- **RECORDS SUPPLIED**:
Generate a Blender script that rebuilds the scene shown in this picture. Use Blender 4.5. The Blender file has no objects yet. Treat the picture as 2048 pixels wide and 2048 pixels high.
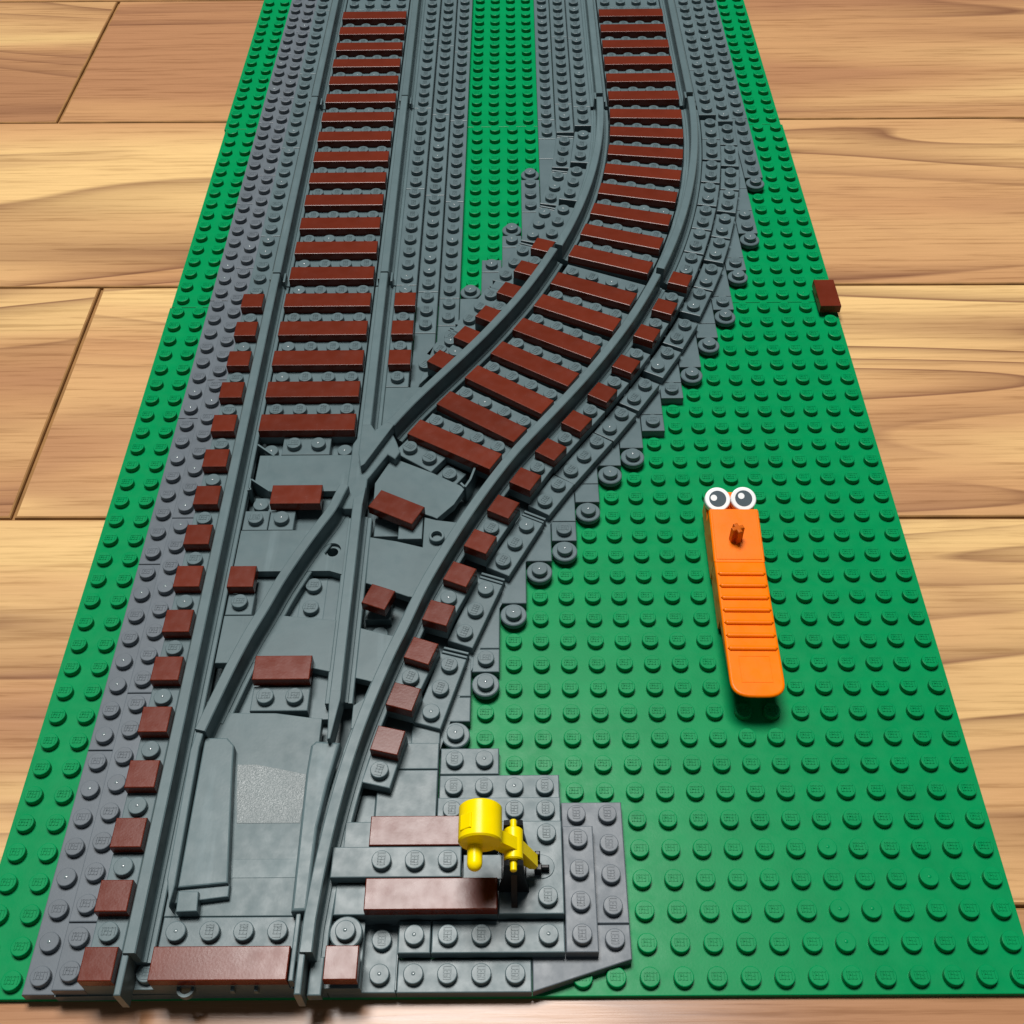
import bpy, bmesh, math, random
import numpy as np
from mathutils import Matrix, Vector
random.seed(7)
S = 0.008                      # one stud pitch in metres; everything below is laid out in studs
C = bpy.context.scene.collection
sc = bpy.context.scene
R = math.radians

# ------------------------------------------------------------------ camera, light, exposure
cam = bpy.data.cameras.new('camera'); co = bpy.data.objects.new('camera', cam); C.objects.link(co)
Rm = [[0.99995474, -0.0028571, -0.00907508], [-0.00807372, -0.75944293, -0.65052383], [-0.00503339, 0.65056765, -0.75943162]]
M3 = Matrix(((Rm[0][0], -Rm[1][0], -Rm[2][0]), (Rm[0][1], -Rm[1][1], -Rm[2][1]), (Rm[0][2], -Rm[1][2], -Rm[2][2])))
co.matrix_world = Matrix.Translation(Vector((16.6816, -10.5667, 34.3418)) * S) @ M3.to_4x4()
cam.sensor_width = 36; cam.lens = 2233.7 / 2048 * 36
cam.clip_start = 0.01; cam.clip_end = 50
sc.camera = co

w = bpy.data.worlds.new('World'); sc.world = w; w.use_nodes = True
bg = w.node_tree.nodes['Background']; bg.inputs[0].default_value = (0.86, 0.93, 1.0, 1); bg.inputs[1].default_value = 0.05

def area(name, loc, target, size, sizey, power, col):
    l = bpy.data.lights.new(name, 'AREA'); l.shape = 'RECTANGLE'; l.size = size; l.size_y = sizey; l.energy = power; l.color = col
    o = bpy.data.objects.new(name, l); C.objects.link(o); o.location = loc
    d = Vector(target) - Vector(loc); o.rotation_euler = d.to_track_quat('-Z', 'Y').to_euler()
    return o
# one wide ceiling lamp of the room, above the track and a little beyond its front
area('ceiling_lamp', (-0.06, 0.88, 2.35), (0.13, 0.18, 0), 0.95, 0.75, 90, (1.0, 0.975, 0.94))
# daylight from a window low behind the photographer: it only catches the near edges
area('window_light', (0.2, -2.3, 1.0), (0.13, 0.1, 0), 1.1, 0.9, 3, (0.9, 0.96, 1.0))

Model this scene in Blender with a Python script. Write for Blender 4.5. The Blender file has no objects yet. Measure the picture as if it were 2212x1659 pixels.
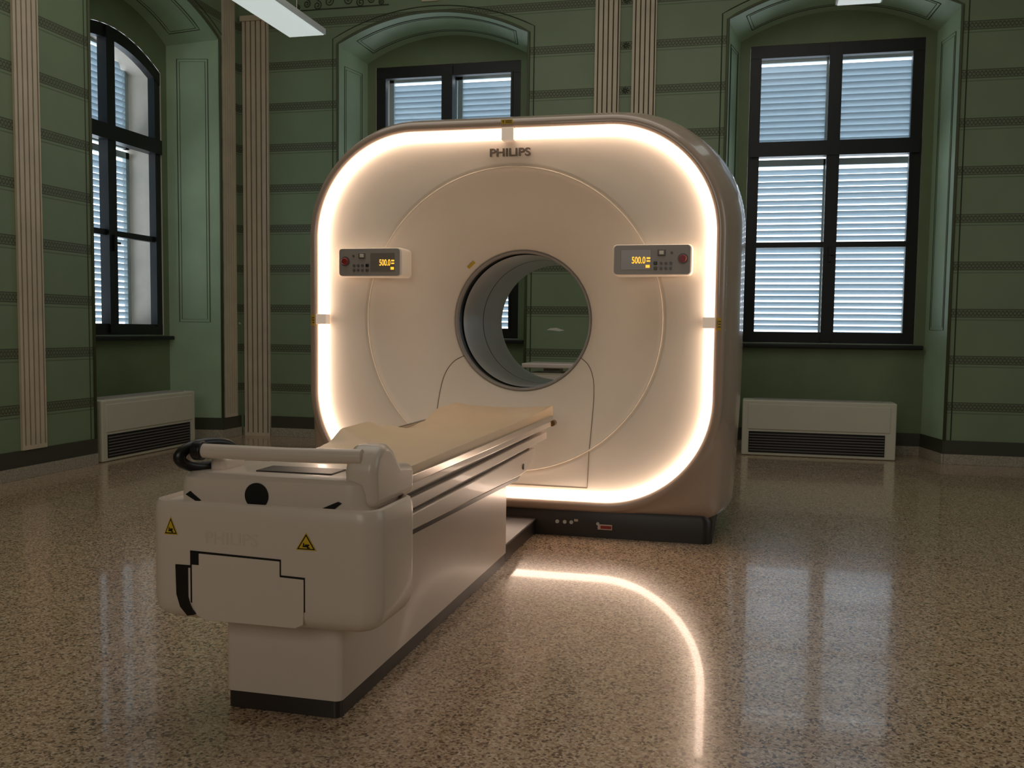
import bpy, bmesh, math, random
from mathutils import Vector, Matrix
random.seed(4)
sc=bpy.context.scene
WL={}
# ------------------------------------------------------------------ materials
def srgb(r,g,b):
    f=lambda c:(c/255/12.92) if c/255<=0.04045 else ((c/255+0.055)/1.055)**2.4
    return (f(r),f(g),f(b),1)
def mat(name,col,rough=0.5,metal=0.0,emit=None,es=0.0,noise=0.0,nscale=8,bump=0.0,bscale=200,coat=0.0):
    m=bpy.data.materials.new(name);m.use_nodes=True;nt=m.node_tree;p=nt.nodes['Principled BSDF']
    p.inputs['Base Color'].default_value=col;p.inputs['Roughness'].default_value=rough;p.inputs['Metallic'].default_value=metal
    p.inputs['Coat Weight'].default_value=coat
    if emit: p.inputs['Emission Color'].default_value=emit;p.inputs['Emission Strength'].default_value=es
    tc=nt.nodes.new('ShaderNodeNewGeometry')
    if noise>0:
        n=nt.nodes.new('ShaderNodeTexNoise');n.inputs['Scale'].default_value=nscale;n.inputs['Detail'].default_value=5
        nt.links.new(tc.outputs['Position'],n.inputs['Vector'])
        r=nt.nodes.new('ShaderNodeValToRGB');r.color_ramp.elements[0].position=0.3;r.color_ramp.elements[1].position=0.7
        r.color_ramp.elements[0].color=[c*(1-noise) for c in col[:3]]+[1];r.color_ramp.elements[1].color=[min(1,c*(1+noise)) for c in col[:3]]+[1]
        nt.links.new(n.outputs['Fac'],r.inputs['Fac']);nt.links.new(r.outputs['Color'],p.inputs['Base Color'])
    if bump>0:
        n=nt.nodes.new('ShaderNodeTexNoise');n.inputs['Scale'].default_value=bscale
        nt.links.new(tc.outputs['Position'],n.inputs['Vector'])
        b=nt.nodes.new('ShaderNodeBump');b.inputs['Strength'].default_value=bump;b.inputs['Distance'].default_value=0.002
        nt.links.new(n.outputs['Fac'],b.inputs['Height']);nt.links.new(b.outputs['Normal'],p.inputs['Normal'])
    return m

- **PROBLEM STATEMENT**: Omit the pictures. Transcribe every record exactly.

- **EXERCISE RESULT**:
Generate a Blender script that rebuilds the scene shown in this picture. Use Blender 4.5. The Blender file has no objects yet. Treat the picture as 2048 pixels wide and 2048 pixels high.
import bpy, bmesh, math, random
import numpy as np
from mathutils import Matrix, Vector
random.seed(7)
S = 0.008                      # one stud pitch in metres; everything below is laid out in studs
C = bpy.context.scene.collection
sc = bpy.context.scene
R = math.radians

# ------------------------------------------------------------------ camera, light, exposure
cam = bpy.data.cameras.new('camera'); co = bpy.data.objects.new('camera', cam); C.objects.link(co)
Rm = [[0.99995474, -0.0028571, -0.00907508], [-0.00807372, -0.75944293, -0.65052383], [-0.00503339, 0.65056765, -0.75943162]]
M3 = Matrix(((Rm[0][0], -Rm[1][0], -Rm[2][0]), (Rm[0][1], -Rm[1][1], -Rm[2][1]), (Rm[0][2], -Rm[1][2], -Rm[2][2])))
co.matrix_world = Matrix.Translation(Vector((16.6816, -10.5667, 34.3418)) * S) @ M3.to_4x4()
cam.sensor_width = 36; cam.lens = 2233.7 / 2048 * 36
cam.clip_start = 0.01; cam.clip_end = 50
sc.camera = co

w = bpy.data.worlds.new('World'); sc.world = w; w.use_nodes = True
bg = w.node_tree.nodes['Background']; bg.inputs[0].default_value = (0.86, 0.93, 1.0, 1); bg.inputs[1].default_value = 0.05

def area(name, loc, target, size, sizey, power, col):
    l = bpy.data.lights.new(name, 'AREA'); l.shape = 'RECTANGLE'; l.size = size; l.size_y = sizey; l.energy = power; l.color = col
    o = bpy.data.objects.new(name, l); C.objects.link(o); o.location = loc
    d = Vector(target) - Vector(loc); o.rotation_euler = d.to_track_quat('-Z', 'Y').to_euler()
    return o
# one wide ceiling lamp of the room, above the track and a little beyond its front
area('ceiling_lamp', (-0.06, 0.88, 2.35), (0.13, 0.18, 0), 0.95, 0.75, 90, (1.0, 0.975, 0.94))
# daylight from a window low behind the photographer: it only catches the near edges
area('window_light', (0.2, -2.3, 1.0), (0.13, 0.1, 0), 1.1, 0.9, 3, (0.9, 0.96, 1.0))

Model this scene in Blender with a Python script. Write for Blender 4.5. The Blender file has no objects yet. Measure the picture as if it were 2212x1659 pixels.
import bpy, bmesh, math, random
from mathutils import Vector, Matrix
random.seed(4)
sc=bpy.context.scene
WL={}
# ------------------------------------------------------------------ materials
def srgb(r,g,b):
    f=lambda c:(c/255/12.92) if c/255<=0.04045 else ((c/255+0.055)/1.055)**2.4
    return (f(r),f(g),f(b),1)
def mat(name,col,rough=0.5,metal=0.0,emit=None,es=0.0,noise=0.0,nscale=8,bump=0.0,bscale=200,coat=0.0):
    m=bpy.data.materials.new(name);m.use_nodes=True;nt=m.node_tree;p=nt.nodes['Principled BSDF']
    p.inputs['Base Color'].default_value=col;p.inputs['Roughness'].default_value=rough;p.inputs['Metallic'].default_value=metal
    p.inputs['Coat Weight'].default_value=coat
    if emit: p.inputs['Emission Color'].default_value=emit;p.inputs['Emission Strength'].default_value=es
    tc=nt.nodes.new('ShaderNodeNewGeometry')
    if noise>0:
        n=nt.nodes.new('ShaderNodeTexNoise');n.inputs['Scale'].default_value=nscale;n.inputs['Detail'].default_value=5
        nt.links.new(tc.outputs['Position'],n.inputs['Vector'])
        r=nt.nodes.new('ShaderNodeValToRGB');r.color_ramp.elements[0].position=0.3;r.color_ramp.elements[1].position=0.7
        r.color_ramp.elements[0].color=[c*(1-noise) for c in col[:3]]+[1];r.color_ramp.elements[1].color=[min(1,c*(1+noise)) for c in col[:3]]+[1]
        nt.links.new(n.outputs['Fac'],r.inputs['Fac']);nt.links.new(r.outputs['Color'],p.inputs['Base Color'])
    if bump>0:
        n=nt.nodes.new('ShaderNodeTexNoise');n.inputs['Scale'].default_value=bscale
        nt.links.new(tc.outputs['Position'],n.inputs['Vector'])
        b=nt.nodes.new('ShaderNodeBump');b.inputs['Strength'].default_value=bump;b.inputs['Distance'].default_value=0.002
        nt.links.new(n.outputs['Fac'],b.inputs['Height']);nt.links.new(b.outputs['Normal'],p.inputs['Normal'])
    return m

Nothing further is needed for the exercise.